„To będzie świetna walka i wielkie show”, „Jestem gotowy na Gamrota”, „Wyzywam cię Gamer”. Te słowa jeszcze kilka miesięcy temu mogliśmy słyszeć z ust tymczasowego mistrza kategorii piórkowej KSW Salahdine’a Parnasse. Jak dowiedzieliśmy się z instagrama Mateusza Gamrota były to słowa rzucane w słomę rąk.
Jak możemy się domyślić, Salahdine Parnasse (14-0-1) nie wyraził zgody na pojedynek z Mateuszem Gamrotem (15-0-0-1), w kategorii wyższej niż piórkowa, toteż do takiej walki nie dojdzie. Potwierdza to komentarz na który odpowiedział Mateusz pod swoim zdjęciem;
Gamrot wprawdzie zanegował starcie z Francuzem, natomiast potwierdził sam fakt walki i powrotu do KSW. Przygotowanie do kolejnej walki sugerują też migawki z treningów w Amercian Top Team pod okiem Mike’a Browna.

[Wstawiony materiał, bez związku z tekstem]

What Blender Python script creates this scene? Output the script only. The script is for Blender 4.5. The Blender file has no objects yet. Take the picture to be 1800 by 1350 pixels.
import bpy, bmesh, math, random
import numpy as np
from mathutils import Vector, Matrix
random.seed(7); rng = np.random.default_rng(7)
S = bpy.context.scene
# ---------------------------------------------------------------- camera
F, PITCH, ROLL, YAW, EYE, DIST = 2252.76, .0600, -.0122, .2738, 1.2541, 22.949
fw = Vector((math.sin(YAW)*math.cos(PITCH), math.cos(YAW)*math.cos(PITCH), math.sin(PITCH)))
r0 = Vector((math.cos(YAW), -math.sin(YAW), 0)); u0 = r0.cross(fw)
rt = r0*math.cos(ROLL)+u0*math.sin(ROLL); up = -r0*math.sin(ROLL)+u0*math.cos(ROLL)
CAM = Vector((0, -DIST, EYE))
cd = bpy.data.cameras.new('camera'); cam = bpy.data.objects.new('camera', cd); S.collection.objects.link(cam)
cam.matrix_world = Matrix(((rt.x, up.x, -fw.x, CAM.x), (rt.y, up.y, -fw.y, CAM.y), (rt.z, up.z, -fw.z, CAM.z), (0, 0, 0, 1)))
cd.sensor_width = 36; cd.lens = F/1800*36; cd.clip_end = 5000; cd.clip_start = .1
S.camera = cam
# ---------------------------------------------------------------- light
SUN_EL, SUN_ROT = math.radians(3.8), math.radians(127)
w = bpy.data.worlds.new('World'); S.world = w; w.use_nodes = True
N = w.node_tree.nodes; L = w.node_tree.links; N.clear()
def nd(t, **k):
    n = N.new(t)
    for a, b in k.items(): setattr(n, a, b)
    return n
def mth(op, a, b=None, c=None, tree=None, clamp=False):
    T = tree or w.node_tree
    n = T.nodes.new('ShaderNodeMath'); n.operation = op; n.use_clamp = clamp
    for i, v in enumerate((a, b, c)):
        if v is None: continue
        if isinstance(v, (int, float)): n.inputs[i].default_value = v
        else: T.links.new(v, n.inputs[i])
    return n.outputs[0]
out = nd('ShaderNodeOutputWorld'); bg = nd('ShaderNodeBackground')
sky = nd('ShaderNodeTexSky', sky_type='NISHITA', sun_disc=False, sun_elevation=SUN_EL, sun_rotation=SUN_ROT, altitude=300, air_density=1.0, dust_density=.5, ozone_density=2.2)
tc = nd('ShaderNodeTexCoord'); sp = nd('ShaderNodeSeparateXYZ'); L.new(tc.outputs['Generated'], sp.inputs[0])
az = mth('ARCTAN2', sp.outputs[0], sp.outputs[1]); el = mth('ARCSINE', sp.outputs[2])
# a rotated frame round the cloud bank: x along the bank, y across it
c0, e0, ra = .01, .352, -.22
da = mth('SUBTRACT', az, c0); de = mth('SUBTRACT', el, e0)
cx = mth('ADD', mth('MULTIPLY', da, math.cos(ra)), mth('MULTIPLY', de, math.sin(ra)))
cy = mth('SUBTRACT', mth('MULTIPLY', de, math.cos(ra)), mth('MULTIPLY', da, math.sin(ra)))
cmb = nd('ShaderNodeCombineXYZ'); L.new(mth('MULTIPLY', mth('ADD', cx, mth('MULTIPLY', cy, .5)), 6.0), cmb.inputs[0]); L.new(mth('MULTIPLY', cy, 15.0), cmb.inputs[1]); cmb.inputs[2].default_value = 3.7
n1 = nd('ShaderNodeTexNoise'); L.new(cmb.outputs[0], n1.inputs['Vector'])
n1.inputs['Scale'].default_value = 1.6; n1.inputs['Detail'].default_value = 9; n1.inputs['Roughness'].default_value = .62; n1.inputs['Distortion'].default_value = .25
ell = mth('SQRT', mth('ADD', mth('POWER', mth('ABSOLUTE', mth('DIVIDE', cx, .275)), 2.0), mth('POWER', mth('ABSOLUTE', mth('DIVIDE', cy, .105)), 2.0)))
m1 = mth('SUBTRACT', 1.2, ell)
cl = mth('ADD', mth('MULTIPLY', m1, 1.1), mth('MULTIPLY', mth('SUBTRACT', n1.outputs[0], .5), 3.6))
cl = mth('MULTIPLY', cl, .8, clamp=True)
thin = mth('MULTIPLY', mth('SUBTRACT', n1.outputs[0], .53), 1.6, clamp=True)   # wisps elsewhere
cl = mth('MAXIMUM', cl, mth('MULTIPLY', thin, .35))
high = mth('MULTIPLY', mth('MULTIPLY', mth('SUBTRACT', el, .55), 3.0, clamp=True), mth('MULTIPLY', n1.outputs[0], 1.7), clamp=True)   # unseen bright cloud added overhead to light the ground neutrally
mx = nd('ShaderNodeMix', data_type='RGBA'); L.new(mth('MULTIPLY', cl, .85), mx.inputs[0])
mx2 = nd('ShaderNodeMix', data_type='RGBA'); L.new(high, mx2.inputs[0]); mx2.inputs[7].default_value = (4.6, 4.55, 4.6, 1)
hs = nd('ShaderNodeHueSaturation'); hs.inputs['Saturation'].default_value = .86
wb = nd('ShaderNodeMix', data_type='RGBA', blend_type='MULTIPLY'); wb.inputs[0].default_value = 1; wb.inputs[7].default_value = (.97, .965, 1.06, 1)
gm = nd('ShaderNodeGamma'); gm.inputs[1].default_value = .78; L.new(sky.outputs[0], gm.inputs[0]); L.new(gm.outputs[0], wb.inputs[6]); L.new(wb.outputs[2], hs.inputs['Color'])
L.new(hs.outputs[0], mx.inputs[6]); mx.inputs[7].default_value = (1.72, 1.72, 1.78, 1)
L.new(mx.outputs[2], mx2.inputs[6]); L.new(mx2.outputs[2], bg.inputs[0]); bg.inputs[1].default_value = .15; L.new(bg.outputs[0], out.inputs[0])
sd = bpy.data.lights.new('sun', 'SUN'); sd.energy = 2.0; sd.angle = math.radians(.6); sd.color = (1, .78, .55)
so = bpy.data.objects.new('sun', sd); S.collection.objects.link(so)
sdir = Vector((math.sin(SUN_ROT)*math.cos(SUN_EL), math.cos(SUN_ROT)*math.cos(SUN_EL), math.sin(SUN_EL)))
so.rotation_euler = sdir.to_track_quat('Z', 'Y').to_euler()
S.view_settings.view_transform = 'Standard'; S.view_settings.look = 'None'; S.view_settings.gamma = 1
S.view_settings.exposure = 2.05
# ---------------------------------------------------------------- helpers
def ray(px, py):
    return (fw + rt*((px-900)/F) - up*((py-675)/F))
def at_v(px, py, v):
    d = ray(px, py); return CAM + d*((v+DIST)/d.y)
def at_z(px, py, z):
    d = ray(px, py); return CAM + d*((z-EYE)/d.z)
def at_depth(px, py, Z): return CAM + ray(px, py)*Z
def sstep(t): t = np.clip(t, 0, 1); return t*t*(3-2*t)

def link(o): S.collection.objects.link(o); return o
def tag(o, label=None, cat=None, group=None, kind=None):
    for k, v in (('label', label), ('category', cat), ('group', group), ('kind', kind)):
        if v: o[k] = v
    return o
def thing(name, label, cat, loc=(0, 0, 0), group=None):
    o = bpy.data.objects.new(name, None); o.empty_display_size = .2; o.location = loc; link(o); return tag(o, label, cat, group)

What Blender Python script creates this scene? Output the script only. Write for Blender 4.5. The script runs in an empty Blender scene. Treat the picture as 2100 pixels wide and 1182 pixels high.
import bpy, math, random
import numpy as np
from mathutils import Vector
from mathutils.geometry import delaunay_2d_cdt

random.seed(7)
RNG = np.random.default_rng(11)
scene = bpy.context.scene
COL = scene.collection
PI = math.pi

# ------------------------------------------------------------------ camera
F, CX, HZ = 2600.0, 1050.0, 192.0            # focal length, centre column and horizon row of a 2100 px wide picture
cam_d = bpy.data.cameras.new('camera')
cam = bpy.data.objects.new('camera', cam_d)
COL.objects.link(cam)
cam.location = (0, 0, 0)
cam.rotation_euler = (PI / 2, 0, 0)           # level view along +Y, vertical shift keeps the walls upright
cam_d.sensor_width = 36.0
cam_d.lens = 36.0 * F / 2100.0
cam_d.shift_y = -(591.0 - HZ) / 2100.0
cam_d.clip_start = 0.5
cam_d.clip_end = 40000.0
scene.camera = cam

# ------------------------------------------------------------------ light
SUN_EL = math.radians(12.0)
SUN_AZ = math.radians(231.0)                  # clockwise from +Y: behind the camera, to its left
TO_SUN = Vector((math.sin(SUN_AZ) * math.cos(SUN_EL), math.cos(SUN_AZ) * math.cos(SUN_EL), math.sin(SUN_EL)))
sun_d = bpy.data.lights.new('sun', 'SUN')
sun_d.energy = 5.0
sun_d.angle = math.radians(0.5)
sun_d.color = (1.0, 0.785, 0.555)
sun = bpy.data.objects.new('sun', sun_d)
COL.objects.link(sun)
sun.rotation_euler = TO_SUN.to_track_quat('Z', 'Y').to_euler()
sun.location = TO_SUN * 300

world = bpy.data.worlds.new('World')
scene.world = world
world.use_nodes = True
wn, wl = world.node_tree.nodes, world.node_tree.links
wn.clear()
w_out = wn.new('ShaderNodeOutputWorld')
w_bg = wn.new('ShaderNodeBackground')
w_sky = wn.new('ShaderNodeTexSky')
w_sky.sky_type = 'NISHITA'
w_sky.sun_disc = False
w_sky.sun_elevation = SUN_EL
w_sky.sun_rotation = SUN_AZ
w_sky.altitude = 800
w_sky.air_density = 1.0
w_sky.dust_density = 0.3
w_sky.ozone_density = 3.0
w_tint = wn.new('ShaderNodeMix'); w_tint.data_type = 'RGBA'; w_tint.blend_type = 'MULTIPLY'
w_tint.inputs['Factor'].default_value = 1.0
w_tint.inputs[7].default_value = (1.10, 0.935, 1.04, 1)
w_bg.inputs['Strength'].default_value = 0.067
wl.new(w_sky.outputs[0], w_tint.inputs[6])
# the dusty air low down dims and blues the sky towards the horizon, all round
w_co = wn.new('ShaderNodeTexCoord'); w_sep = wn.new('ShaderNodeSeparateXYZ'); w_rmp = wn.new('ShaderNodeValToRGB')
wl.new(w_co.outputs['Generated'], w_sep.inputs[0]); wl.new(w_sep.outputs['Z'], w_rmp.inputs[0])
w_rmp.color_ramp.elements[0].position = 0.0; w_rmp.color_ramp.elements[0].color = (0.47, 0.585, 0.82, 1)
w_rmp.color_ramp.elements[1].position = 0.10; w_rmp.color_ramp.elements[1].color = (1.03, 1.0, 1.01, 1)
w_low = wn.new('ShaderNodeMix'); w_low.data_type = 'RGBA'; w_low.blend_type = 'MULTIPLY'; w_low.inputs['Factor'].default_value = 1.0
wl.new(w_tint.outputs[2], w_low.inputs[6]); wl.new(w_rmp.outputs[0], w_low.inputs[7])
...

Dodatkowej pikanterii tej sytuacji dodał tymczasowy mistrz wagi lekkiej Norman Parke (28-6-1-1), który udostępnił artykuł portalu Inthecage.pl jasno sugerując, że trylogia pomiędzy Polakiem, a Irlandczykiem z północy jest iście prawdopodobna.
Można dywagować nad innymi ewentualnymi rywalami dla popularnego Gamera. Niepodważalnym faktem natomiast jest to, że Gamrot przerywając karierę MMA na rzecz grapplingu był na szczycie i na ten szczyt również powinien powrócić. Nie ma więc wyżej uplasowanego rywala obok Parnasse jak właśnie Parke, bądź co bądź to właśnie on zdobył pas pod nieobecność Polaka.